The film begins with Satan and Ballet Master Death discussing how to reintroduce chaos into a complacent society. Satan instructs Ballet Master Death to assemble an orchestra of human passions (Fear, Panic, Suspicion, Hatred, Heroism, Murder etc.) to provide the music for a corps de ballet of Nations to perform the dance macabre of war.
What follows is an often-humorous assembly of the orchestra, filmed in the atmospheric cavernous tunnels beneath Bristol Temple Meads. Following this assembly, we see the core Nations perform their dance, joined by a larger cohort of Nations for the final act, Revenge. The film is interspersed with danced sections performed by a Chorus, much like a classical Greek tragedy.

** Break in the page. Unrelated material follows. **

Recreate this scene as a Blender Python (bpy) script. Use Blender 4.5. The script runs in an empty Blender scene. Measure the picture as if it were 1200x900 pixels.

The original publication was rooted in a culture of experimental performance that developed in Britain during the war, against the grain of mainstream theatre and often in sympathy with the wartime peace movement. Impermanence’s production reanimates that world of movement, sound and design, using the evidence of archives, art works, footage, photographs and illustrated books to develop a richly-textured evocation of the wartime artistic response.